1913 M. Bell Old Pewter vii. 12 Harrison, in a ‘Description of England in Shakespeare’s Youth’, when eulogising English pewterers and pewter, says: ‘I have also been informed that it consisteth of a composition which hath 30 lbs. of kettle-brass to 1000 lbs. of tin, whereunto they add 3 or 4 lbs. of tin-gloss (in modern parlance, bismuth)’.



pottle 



Used several times in the Essex Wills as a premodifier with the names of kitchen containers (kettle, skillet). The OED has a section of compounds that covers this use ‘with the sense “having the capacity of one pottle”’, i.e. (sense 1b) half a gallon or 2.3 litres; but OED does not have these compounds:

1558 (VIII. 111) pottle skillet

1575 (IX. 5), 1584 (V. 5), 1553? (II. 143) pottle kettle


stample


There are three examples of stample in the Essex Wills:


1563 (I. 221) 1 brazen mortar with the ‘stample’ thereof

1572 (III. 281) a latten mortar with the ‘stampell’

1578 (IV. 191) my spice mortar and the ‘stampell’

Evidently this means ‘pestle’. Equally obviously it must be a derivative of stamp, with the -le ending found in the names of devices.

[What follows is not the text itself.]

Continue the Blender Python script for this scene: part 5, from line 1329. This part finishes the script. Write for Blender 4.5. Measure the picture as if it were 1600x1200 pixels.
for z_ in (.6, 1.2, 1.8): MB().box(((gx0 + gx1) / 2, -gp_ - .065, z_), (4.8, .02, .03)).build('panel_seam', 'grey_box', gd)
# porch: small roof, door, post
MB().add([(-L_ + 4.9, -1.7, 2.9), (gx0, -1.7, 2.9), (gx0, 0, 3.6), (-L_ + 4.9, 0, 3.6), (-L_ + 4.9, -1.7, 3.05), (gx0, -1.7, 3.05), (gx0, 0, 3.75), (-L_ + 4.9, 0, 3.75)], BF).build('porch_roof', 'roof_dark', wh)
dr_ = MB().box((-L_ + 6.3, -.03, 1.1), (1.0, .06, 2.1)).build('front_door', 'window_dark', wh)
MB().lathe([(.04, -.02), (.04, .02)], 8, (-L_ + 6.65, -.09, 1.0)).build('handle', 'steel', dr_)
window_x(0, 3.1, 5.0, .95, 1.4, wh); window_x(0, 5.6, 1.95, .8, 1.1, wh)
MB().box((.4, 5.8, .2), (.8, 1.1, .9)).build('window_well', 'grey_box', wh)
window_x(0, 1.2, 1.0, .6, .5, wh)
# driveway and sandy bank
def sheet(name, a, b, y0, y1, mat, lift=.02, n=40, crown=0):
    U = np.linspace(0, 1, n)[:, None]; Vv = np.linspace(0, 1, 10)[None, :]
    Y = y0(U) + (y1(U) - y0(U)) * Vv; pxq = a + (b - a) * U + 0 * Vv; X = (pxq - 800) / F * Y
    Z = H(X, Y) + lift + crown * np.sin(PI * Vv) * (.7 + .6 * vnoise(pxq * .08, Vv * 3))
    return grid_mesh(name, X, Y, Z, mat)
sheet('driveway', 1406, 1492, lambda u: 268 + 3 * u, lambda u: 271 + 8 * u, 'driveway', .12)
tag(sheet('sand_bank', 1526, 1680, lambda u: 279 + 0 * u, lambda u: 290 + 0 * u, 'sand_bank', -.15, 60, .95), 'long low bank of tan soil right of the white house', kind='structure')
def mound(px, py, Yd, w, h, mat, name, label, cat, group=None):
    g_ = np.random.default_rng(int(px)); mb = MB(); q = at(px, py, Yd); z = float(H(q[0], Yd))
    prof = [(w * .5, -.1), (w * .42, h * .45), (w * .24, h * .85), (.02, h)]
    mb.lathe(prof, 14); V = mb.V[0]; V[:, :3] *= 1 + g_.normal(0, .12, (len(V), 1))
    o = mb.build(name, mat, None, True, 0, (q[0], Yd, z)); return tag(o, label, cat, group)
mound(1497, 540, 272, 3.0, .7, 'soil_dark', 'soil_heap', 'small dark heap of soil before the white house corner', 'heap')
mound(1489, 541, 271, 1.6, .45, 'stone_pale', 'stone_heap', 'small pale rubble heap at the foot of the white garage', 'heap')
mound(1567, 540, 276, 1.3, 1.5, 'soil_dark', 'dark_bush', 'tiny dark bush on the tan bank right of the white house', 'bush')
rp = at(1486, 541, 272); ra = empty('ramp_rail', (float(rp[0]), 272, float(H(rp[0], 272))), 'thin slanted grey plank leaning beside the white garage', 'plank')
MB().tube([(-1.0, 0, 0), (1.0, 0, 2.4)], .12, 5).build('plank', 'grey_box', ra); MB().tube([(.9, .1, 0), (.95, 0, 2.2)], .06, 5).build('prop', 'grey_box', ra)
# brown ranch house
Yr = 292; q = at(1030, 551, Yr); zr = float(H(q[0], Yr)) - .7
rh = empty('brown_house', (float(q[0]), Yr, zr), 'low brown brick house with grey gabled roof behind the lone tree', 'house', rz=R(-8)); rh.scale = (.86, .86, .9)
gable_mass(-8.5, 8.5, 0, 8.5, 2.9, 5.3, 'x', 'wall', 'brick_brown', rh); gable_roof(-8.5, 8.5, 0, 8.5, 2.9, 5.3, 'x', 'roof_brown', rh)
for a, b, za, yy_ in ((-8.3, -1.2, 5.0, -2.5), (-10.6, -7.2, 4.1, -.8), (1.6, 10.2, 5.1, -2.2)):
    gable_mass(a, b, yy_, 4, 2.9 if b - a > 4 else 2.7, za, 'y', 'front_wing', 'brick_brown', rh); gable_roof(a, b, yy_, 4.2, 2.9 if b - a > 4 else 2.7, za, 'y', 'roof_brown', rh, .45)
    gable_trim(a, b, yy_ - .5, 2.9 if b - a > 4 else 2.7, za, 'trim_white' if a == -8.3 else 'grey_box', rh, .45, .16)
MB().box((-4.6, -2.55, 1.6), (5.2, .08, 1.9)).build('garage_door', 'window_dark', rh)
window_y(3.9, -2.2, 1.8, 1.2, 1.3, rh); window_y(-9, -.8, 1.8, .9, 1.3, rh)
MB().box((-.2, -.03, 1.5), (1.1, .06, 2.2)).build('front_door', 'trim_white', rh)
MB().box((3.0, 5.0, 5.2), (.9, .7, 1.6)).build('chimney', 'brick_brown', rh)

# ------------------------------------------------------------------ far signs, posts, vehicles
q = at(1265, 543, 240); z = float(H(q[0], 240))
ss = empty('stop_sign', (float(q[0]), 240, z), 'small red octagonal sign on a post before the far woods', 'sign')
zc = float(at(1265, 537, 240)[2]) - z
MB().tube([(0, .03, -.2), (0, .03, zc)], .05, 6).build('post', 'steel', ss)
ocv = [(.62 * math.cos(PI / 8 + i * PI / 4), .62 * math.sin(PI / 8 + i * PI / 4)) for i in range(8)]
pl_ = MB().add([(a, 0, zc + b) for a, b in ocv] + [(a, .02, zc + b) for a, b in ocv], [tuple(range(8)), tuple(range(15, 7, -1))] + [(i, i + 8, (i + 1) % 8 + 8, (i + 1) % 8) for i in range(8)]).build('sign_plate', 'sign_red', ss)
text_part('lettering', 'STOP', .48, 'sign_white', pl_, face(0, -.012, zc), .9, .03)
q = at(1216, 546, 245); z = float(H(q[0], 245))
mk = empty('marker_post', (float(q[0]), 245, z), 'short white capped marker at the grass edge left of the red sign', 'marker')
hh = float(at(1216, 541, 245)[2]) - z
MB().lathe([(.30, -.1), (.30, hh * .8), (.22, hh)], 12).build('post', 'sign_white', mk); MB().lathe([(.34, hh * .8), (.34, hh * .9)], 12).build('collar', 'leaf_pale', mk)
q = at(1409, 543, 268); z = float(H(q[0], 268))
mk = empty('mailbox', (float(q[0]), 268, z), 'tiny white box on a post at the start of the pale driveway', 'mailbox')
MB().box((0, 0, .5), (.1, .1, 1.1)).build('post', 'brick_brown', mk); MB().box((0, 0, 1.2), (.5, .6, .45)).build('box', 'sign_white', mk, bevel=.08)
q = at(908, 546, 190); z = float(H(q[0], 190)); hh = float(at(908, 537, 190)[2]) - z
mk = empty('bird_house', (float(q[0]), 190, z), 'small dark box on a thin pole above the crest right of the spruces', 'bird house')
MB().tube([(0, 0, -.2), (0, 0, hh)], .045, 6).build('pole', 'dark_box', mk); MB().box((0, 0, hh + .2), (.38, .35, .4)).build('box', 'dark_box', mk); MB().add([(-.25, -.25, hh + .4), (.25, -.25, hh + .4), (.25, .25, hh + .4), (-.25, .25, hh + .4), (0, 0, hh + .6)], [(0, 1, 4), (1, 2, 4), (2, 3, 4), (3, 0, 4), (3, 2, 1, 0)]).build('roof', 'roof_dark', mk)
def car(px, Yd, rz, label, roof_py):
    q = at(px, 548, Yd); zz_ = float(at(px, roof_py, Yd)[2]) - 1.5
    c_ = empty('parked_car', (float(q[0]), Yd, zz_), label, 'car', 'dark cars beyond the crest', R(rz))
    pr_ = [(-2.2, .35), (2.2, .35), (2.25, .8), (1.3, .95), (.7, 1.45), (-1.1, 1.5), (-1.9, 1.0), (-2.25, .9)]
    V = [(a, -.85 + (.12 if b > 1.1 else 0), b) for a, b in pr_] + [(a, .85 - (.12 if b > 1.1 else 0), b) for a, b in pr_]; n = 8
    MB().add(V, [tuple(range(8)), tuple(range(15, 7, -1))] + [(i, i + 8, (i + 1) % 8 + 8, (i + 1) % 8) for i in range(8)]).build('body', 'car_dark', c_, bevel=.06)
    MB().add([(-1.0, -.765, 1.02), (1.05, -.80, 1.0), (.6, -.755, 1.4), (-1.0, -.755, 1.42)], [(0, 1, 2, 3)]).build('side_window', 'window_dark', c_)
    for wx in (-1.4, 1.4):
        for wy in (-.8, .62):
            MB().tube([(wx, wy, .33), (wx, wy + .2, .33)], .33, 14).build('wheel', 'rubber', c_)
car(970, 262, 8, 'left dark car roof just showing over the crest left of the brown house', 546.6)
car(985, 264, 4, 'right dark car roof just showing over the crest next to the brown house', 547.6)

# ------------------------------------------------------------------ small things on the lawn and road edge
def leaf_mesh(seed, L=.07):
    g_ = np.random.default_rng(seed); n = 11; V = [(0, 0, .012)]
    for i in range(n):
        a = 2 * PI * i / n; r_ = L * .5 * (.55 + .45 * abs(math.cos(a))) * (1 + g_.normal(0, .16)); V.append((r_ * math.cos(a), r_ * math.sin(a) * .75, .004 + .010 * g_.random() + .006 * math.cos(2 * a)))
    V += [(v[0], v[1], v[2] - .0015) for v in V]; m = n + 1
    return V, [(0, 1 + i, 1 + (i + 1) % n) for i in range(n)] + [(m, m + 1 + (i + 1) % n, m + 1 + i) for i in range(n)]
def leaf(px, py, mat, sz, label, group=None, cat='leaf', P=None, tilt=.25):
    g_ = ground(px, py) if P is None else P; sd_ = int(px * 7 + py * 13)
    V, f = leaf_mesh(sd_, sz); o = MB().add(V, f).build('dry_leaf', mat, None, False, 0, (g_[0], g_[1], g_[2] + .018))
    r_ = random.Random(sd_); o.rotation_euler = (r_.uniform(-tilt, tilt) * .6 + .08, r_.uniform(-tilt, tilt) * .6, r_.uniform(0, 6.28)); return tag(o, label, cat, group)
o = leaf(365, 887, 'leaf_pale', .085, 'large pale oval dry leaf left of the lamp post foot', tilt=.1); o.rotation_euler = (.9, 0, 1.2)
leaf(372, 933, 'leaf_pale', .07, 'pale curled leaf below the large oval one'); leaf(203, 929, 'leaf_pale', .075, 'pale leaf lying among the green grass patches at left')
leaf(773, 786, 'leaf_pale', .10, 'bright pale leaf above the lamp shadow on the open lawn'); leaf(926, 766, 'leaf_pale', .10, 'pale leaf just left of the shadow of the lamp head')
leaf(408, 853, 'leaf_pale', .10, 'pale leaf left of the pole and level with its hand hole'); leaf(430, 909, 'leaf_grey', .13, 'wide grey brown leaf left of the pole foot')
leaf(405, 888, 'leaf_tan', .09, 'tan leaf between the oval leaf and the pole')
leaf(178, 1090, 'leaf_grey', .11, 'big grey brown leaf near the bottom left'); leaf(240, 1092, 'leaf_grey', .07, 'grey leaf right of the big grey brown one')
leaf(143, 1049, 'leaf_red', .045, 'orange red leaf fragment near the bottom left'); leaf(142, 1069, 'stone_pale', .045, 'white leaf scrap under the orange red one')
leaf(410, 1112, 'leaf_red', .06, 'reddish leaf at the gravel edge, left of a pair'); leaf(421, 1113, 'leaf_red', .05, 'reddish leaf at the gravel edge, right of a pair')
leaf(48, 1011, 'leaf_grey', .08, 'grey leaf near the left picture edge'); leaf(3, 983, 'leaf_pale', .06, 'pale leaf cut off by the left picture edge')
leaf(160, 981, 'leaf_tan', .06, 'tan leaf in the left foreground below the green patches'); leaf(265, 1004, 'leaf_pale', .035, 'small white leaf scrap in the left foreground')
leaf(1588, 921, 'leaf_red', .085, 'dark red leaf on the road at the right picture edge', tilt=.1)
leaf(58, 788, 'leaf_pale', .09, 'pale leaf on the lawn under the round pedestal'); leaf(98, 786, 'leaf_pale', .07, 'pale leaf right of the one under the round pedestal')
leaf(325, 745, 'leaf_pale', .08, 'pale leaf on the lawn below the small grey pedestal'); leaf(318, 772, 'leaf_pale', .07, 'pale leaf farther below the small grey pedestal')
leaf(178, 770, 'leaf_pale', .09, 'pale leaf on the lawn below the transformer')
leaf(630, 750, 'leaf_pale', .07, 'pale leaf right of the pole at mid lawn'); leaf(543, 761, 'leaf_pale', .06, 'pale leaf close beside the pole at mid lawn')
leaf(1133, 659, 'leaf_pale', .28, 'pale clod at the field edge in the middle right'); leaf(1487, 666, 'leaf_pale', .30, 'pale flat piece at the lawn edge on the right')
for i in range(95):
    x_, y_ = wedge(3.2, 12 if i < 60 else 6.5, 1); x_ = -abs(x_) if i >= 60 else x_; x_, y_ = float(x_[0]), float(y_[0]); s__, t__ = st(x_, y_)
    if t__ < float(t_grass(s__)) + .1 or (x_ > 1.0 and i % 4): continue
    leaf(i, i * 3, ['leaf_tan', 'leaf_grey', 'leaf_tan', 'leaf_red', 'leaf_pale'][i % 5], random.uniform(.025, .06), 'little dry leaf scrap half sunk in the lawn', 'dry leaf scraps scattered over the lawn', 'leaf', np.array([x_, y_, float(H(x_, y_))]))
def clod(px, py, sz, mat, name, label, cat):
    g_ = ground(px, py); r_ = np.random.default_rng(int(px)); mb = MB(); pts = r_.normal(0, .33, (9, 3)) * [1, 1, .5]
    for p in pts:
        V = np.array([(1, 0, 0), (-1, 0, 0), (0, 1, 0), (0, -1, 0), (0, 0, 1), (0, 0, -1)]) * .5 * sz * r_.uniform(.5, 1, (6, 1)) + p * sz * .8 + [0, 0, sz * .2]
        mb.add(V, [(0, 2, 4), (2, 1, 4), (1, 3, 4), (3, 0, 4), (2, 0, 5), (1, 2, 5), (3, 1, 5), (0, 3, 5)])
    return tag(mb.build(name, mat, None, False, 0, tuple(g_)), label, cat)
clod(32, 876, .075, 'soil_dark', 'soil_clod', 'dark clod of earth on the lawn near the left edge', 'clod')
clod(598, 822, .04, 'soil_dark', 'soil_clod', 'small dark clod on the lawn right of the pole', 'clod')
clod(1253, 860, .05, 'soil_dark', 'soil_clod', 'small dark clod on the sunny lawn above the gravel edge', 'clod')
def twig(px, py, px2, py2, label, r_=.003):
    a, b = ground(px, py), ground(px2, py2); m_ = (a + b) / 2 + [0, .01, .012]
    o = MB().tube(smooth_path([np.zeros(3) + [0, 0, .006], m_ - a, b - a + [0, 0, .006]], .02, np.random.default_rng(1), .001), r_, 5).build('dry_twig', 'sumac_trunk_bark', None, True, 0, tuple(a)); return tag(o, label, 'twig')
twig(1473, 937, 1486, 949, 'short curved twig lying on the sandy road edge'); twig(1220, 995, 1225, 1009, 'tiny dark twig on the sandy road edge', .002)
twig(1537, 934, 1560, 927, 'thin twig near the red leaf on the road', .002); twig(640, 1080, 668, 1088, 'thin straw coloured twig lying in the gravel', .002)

But there seem to be no other examples of this noun elsewhere. Only a verb stample is traceable, but it has a corresponding sense:


a1500 MS Balliol College 354 f. cvii in S. J. Ogilvie-Thomson The Index of Middle English Prose. Handlist VIII: Manuscripts containing Middle English Prose in Oxford College Libraries (1991) 10/2 Take a quantitie of vineger as mvche of the iuse of rue a quantitie of grenes and a quantytie of sowre bucade stample them well together.

1597 W. Langham Garden of Health [STC 15195] Stample it and apply it warme.

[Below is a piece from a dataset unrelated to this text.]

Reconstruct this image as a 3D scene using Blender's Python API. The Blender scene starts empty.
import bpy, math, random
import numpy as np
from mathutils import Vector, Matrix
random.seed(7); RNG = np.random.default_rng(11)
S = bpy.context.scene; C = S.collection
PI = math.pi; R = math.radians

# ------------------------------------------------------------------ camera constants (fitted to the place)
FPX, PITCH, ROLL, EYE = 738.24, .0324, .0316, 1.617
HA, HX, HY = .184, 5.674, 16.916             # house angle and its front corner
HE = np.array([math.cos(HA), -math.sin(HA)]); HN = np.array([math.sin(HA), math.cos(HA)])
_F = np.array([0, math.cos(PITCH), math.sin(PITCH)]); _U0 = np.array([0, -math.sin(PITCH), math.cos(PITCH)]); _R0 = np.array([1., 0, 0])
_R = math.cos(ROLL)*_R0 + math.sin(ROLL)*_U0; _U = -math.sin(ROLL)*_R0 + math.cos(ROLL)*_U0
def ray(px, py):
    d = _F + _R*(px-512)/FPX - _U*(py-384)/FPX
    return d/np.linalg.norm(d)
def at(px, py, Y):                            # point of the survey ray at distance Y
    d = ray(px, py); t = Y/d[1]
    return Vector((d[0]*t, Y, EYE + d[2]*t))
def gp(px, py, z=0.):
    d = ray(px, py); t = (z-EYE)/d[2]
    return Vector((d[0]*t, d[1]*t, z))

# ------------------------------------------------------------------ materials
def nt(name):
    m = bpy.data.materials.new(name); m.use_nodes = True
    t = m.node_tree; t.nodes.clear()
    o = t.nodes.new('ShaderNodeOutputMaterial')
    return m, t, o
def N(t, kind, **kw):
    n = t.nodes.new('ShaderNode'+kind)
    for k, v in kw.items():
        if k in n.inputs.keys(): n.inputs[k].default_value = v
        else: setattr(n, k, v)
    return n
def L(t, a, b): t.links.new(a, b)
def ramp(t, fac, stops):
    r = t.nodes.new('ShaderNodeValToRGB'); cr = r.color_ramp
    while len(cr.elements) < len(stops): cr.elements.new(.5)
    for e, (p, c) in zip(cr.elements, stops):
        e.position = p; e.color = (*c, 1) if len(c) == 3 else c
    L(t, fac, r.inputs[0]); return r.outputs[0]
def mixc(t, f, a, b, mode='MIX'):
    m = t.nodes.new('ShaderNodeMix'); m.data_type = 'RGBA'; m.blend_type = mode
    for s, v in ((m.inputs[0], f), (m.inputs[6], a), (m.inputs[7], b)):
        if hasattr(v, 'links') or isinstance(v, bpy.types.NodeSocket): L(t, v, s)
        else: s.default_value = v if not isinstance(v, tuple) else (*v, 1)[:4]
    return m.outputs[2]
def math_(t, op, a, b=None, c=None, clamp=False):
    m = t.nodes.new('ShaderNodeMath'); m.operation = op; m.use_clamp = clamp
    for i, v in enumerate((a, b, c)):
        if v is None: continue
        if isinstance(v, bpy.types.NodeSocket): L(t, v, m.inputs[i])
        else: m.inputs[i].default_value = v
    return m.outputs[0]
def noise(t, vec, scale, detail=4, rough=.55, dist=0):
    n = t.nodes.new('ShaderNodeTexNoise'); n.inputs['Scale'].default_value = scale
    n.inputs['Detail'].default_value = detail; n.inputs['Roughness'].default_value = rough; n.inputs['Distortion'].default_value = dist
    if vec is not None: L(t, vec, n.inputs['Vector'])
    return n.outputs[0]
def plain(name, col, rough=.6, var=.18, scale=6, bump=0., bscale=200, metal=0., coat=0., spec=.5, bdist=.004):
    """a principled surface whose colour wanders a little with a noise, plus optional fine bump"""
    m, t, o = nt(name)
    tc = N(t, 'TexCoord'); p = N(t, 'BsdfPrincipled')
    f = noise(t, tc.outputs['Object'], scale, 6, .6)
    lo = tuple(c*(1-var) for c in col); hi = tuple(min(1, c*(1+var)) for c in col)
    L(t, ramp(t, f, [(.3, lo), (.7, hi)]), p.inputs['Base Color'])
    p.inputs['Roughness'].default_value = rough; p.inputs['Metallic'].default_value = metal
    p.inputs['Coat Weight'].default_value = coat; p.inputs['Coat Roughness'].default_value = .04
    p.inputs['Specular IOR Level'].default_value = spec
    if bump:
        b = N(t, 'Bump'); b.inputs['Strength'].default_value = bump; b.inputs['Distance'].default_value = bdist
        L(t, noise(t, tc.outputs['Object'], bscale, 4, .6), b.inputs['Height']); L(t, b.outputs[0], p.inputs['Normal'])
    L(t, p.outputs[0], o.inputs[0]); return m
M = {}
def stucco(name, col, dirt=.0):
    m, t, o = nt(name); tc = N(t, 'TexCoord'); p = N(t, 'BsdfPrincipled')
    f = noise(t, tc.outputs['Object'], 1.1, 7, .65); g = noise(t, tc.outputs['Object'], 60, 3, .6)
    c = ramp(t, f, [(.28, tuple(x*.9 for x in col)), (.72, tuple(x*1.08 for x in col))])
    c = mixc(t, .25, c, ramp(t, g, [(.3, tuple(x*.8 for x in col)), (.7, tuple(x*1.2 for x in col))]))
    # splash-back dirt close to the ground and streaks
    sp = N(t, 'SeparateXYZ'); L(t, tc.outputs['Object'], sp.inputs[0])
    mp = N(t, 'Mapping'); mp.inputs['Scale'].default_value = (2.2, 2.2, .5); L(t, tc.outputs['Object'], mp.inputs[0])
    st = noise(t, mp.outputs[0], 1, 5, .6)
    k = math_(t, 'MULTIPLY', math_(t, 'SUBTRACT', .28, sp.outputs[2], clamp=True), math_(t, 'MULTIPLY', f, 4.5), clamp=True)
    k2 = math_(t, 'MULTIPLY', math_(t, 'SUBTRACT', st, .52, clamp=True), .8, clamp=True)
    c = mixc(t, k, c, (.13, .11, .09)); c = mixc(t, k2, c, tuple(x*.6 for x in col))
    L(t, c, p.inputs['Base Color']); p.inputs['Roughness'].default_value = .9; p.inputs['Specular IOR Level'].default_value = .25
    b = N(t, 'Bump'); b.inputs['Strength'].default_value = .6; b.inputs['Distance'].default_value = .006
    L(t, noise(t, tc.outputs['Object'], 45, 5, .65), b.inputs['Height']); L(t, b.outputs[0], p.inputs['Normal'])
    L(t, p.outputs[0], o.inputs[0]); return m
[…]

1599 R. Perceval Dict. Spanish & Eng. [STC 19620] Machucàr, to stample with pestle.

1630 T. Bonham The Chyrugians Closet [STC 3279] Boyle them in the broath of flesh, then stample and straine them... Boyle the hearbes in aq: q.s. vnto tendernesse, then stample them.

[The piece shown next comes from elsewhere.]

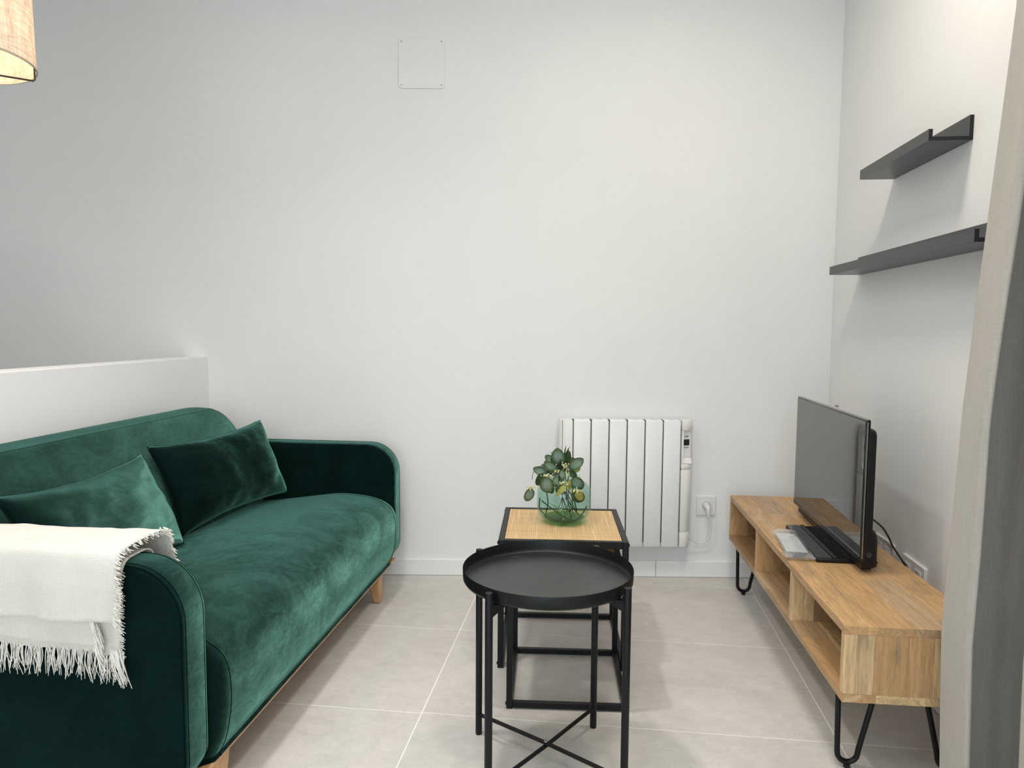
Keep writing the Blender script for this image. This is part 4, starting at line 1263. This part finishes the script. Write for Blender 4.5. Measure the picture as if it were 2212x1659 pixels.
# ------------------------------------------------------------------ pendant lamp
LC = Vector((-1.592, 1.622, 0))
lamp = thing('pendant_lamp', 'lit beige fabric drum pendant lamp hanging over the sofa', 'lamp', (LC.x, LC.y, CZ))
def zc(z): return z - CZ
RB, RT, ZB, ZT = 0.190, 0.183, 1.800, 2.06
shade = obj('lamp_shade', MB().lathe([(RB, zc(ZB)), (RB - 0.002, zc(ZB + 0.06)), (RT + 0.002, zc(ZT - 0.05)), (RT, zc(ZT)), (RT - 0.0012, zc(ZT)), (RB - 0.0014, zc(ZB))], 72, closed=True), 'shade_cloth', lamp, smooth=60)
obj('lower_trim', MB().lathe([(RB + 0.0016, zc(ZB + 0.0025)), (RB + 0.0012, zc(ZB - 0.0010)), (RB - 0.0022, zc(ZB - 0.0010)), (RB - 0.0022, zc(ZB + 0.0025))], 72, closed=True), 'shade_trim', shade)
obj('upper_trim', MB().lathe([(RT + 0.0010, zc(ZT + 0.001)), (RT + 0.0010, zc(ZT - 0.006)), (RT - 0.0022, zc(ZT - 0.006)), (RT - 0.0022, zc(ZT + 0.001))], 72, closed=True), 'shade_trim', shade)
har = MB()
an = math.radians(41)
dx_, dy_ = math.cos(an), math.sin(an)
R_ = RB - 0.006
har.tube([(R_ * dx_, R_ * dy_, zc(ZB + 0.035)), (R_ * dx_, R_ * dy_, zc(ZB - 0.016)), (R_ * dx_ * 0.985, R_ * dy_ * 0.985, zc(ZB - 0.0195)), (-R_ * dx_ * 0.985, -R_ * dy_ * 0.985, zc(ZB - 0.0195)), (-R_ * dx_, -R_ * dy_, zc(ZB - 0.016)), (-R_ * dx_, -R_ * dy_, zc(ZB + 0.035))], 0.0024, 8)
obj('wire_frame', har, 'brass_dark', lamp)
obj('socket_holder', MB().lathe([(0.0005, zc(ZT + 0.03)), (0.018, zc(ZT + 0.03)), (0.02, zc(ZT - 0.06)), (0.0005, zc(ZT - 0.06))], 20), 'black_plastic', lamp)
sw = MB()
for k in range(3):
    t = 2 * PI * k / 3
    sw.tube([(0.015 * math.cos(t), 0.015 * math.sin(t), zc(ZT - 0.01)), (RT * math.cos(t) * 0.99, RT * math.sin(t) * 0.99, zc(ZT - 0.003))], 0.0018, 6)
obj('spider', sw, 'brass_dark', lamp)
obj('bulb', MB().sphere((0, 0, zc(ZT - 0.115)), 0.034, 16, 10, 1.1), 'bulb_glow', lamp)
obj('cord', MB().tube([(0, 0, zc(ZT + 0.02)), (0, 0, -0.002)], 0.003, 8), 'cable_black', lamp)
obj('ceiling_rose', MB().lathe([(0.0005, -0.001), (0.05, -0.001), (0.05, -0.02), (0.0005, -0.024)], 28), 'white_lacquer', lamp)
bl = bpy.data.lights.new('bulb_light', 'POINT')
bl.energy = 5.0; bl.color = (1.0, 0.80, 0.56); bl.shadow_soft_size = 0.04
blo = bpy.data.objects.new('bulb_light', bl)
blo.location = (LC.x, LC.y, ZT - 0.115 - 0.045)
COL.objects.link(blo)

1896 W. W. Skeat Nine Specimens of Eng. Dialects Vol. 32 40 ’A striv’th vor stample ’e abroad. [Glossed as ‘tread upon’.]

tinker’s kettle


Perhaps this is a variety of kettle obtainable from a tinker (as opposed to a blacksmith, say?). Judging by the last example below, it was a superior kind. These are some of the examples in the Essex Wills:



1569 (II. 89)  a latten chafing dish, a tinker’s kettle

1575 (IV. 39) a brass kettle called a tinker’s kettle

1588 (XI. 203)  the greatest kettle, a tinker’s kettle, a smaller kettle

1588 (XI. 203) an old tinker’s kettle of a pottle

1592 (XI. 42)  a great kettle, a tinker’s kettle, a posnet

1596 (XI. 53) tinker’s posnet

1600 (XII. 94) my best kettle called the tinker’s kettle


There is a discussion of its meaning in F. G. Emmison Elizabethan Life: Morals and the Church Courts (1976), page 27, which says that a clause in a will ‘“The tinker’s kettle commonly used to wash vessels in” tells of other uses’. It shows that this must have been a reasonable large open vessel. Similarly the expression is defined in Southampton Records Series (1992) 35, page 477 as ‘a pot or cauldron’.

It is possible to find various proverbial and allusive uses of the expression, e.g. ‘to sound worse than a tinker’s kettle’ or ‘the coin may mend a tinker’s kettle’; but these seem to depend on a literal meaning ‘a kettle owned or used by a tinker’ and not to indicate a particular kind of kettle.